**Exercise goal**
Restate every entry word for word.

--- START Data shown ---

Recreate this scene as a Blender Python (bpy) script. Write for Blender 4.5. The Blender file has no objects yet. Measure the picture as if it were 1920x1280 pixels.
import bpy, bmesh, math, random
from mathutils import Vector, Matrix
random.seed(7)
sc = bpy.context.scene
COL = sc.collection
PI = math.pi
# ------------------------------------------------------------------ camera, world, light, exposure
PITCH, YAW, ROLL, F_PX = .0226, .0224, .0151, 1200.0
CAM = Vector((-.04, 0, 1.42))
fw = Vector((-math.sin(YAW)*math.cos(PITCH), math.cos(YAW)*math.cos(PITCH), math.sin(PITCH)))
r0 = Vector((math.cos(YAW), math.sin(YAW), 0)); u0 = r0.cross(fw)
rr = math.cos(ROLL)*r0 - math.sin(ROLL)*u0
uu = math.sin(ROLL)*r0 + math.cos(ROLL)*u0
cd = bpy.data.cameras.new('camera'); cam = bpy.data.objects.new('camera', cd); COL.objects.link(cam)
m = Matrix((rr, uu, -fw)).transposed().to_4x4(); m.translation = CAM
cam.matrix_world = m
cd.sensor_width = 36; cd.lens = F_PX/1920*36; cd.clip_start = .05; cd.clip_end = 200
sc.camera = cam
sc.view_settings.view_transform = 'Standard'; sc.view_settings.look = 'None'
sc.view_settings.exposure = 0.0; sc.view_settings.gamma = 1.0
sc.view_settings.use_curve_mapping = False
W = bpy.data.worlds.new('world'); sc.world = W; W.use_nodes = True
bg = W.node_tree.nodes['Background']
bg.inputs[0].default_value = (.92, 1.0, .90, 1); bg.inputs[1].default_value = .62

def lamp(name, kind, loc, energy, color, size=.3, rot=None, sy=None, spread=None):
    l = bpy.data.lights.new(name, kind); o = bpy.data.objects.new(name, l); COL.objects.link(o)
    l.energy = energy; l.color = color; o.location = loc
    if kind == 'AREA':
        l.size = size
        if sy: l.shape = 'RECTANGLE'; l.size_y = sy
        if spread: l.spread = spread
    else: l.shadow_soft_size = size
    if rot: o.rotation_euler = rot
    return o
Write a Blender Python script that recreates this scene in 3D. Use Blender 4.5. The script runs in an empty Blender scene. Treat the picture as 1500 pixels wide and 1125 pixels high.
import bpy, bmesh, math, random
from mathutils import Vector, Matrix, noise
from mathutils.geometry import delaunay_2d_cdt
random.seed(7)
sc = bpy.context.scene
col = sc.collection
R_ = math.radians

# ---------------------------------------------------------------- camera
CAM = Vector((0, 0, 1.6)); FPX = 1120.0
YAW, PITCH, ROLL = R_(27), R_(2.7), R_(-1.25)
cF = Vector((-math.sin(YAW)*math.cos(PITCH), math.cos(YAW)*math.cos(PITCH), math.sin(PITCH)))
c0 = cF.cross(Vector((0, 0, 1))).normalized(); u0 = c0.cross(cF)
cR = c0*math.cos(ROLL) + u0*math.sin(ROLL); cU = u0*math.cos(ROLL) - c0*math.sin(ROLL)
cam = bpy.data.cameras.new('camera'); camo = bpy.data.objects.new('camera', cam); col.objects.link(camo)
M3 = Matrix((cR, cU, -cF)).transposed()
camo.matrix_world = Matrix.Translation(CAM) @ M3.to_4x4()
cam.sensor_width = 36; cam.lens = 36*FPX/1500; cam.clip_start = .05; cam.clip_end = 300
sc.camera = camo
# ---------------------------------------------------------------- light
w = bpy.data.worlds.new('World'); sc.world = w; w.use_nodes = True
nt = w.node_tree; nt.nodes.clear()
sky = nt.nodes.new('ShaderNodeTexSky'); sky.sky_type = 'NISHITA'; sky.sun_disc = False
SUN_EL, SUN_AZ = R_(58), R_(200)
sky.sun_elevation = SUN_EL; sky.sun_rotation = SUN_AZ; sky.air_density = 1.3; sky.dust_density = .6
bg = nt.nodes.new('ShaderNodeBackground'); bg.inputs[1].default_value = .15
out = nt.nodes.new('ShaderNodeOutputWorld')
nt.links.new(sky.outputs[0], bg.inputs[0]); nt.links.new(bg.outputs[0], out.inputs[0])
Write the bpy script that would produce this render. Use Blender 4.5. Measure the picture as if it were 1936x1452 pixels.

--- END Data shown ---

**Solution for this problem**
Recreate this scene as a Blender Python (bpy) script. Write for Blender 4.5. The Blender file has no objects yet. Measure the picture as if it were 1920x1280 pixels.
import bpy, bmesh, math, random
from mathutils import Vector, Matrix
random.seed(7)
sc = bpy.context.scene
COL = sc.collection
PI = math.pi
# ------------------------------------------------------------------ camera, world, light, exposure
PITCH, YAW, ROLL, F_PX = .0226, .0224, .0151, 1200.0
CAM = Vector((-.04, 0, 1.42))
fw = Vector((-math.sin(YAW)*math.cos(PITCH), math.cos(YAW)*math.cos(PITCH), math.sin(PITCH)))
r0 = Vector((math.cos(YAW), math.sin(YAW), 0)); u0 = r0.cross(fw)
rr = math.cos(ROLL)*r0 - math.sin(ROLL)*u0
uu = math.sin(ROLL)*r0 + math.cos(ROLL)*u0
cd = bpy.data.cameras.new('camera'); cam = bpy.data.objects.new('camera', cd); COL.objects.link(cam)
m = Matrix((rr, uu, -fw)).transposed().to_4x4(); m.translation = CAM
cam.matrix_world = m
cd.sensor_width = 36; cd.lens = F_PX/1920*36; cd.clip_start = .05; cd.clip_end = 200
sc.camera = cam
sc.view_settings.view_transform = 'Standard'; sc.view_settings.look = 'None'
sc.view_settings.exposure = 0.0; sc.view_settings.gamma = 1.0
sc.view_settings.use_curve_mapping = False
W = bpy.data.worlds.new('world'); sc.world = W; W.use_nodes = True
bg = W.node_tree.nodes['Background']
bg.inputs[0].default_value = (.92, 1.0, .90, 1); bg.inputs[1].default_value = .62

def lamp(name, kind, loc, energy, color, size=.3, rot=None, sy=None, spread=None):
    l = bpy.data.lights.new(name, kind); o = bpy.data.objects.new(name, l); COL.objects.link(o)
    l.energy = energy; l.color = color; o.location = loc
    if kind == 'AREA':
        l.size = size
        if sy: l.shape = 'RECTANGLE'; l.size_y = sy
        if spread: l.spread = spread
    else: l.shadow_soft_size = size
    if rot: o.rotation_euler = rot
    return o
Write a Blender Python script that recreates this scene in 3D. Use Blender 4.5. The script runs in an empty Blender scene. Treat the picture as 1500 pixels wide and 1125 pixels high.
import bpy, bmesh, math, random
from mathutils import Vector, Matrix, noise
from mathutils.geometry import delaunay_2d_cdt
random.seed(7)
sc = bpy.context.scene
col = sc.collection
R_ = math.radians

# ---------------------------------------------------------------- camera
CAM = Vector((0, 0, 1.6)); FPX = 1120.0
YAW, PITCH, ROLL = R_(27), R_(2.7), R_(-1.25)
cF = Vector((-math.sin(YAW)*math.cos(PITCH), math.cos(YAW)*math.cos(PITCH), math.sin(PITCH)))
c0 = cF.cross(Vector((0, 0, 1))).normalized(); u0 = c0.cross(cF)
cR = c0*math.cos(ROLL) + u0*math.sin(ROLL); cU = u0*math.cos(ROLL) - c0*math.sin(ROLL)
cam = bpy.data.cameras.new('camera'); camo = bpy.data.objects.new('camera', cam); col.objects.link(camo)
M3 = Matrix((cR, cU, -cF)).transposed()
camo.matrix_world = Matrix.Translation(CAM) @ M3.to_4x4()
cam.sensor_width = 36; cam.lens = 36*FPX/1500; cam.clip_start = .05; cam.clip_end = 300
sc.camera = camo
# ---------------------------------------------------------------- light
w = bpy.data.worlds.new('World'); sc.world = w; w.use_nodes = True
nt = w.node_tree; nt.nodes.clear()
sky = nt.nodes.new('ShaderNodeTexSky'); sky.sky_type = 'NISHITA'; sky.sun_disc = False
SUN_EL, SUN_AZ = R_(58), R_(200)
sky.sun_elevation = SUN_EL; sky.sun_rotation = SUN_AZ; sky.air_density = 1.3; sky.dust_density = .6
bg = nt.nodes.new('ShaderNodeBackground'); bg.inputs[1].default_value = .15
out = nt.nodes.new('ShaderNodeOutputWorld')
nt.links.new(sky.outputs[0], bg.inputs[0]); nt.links.new(bg.outputs[0], out.inputs[0])
Write the bpy script that would produce this render. Use Blender 4.5. Measure the picture as if it were 1936x1452 pixels.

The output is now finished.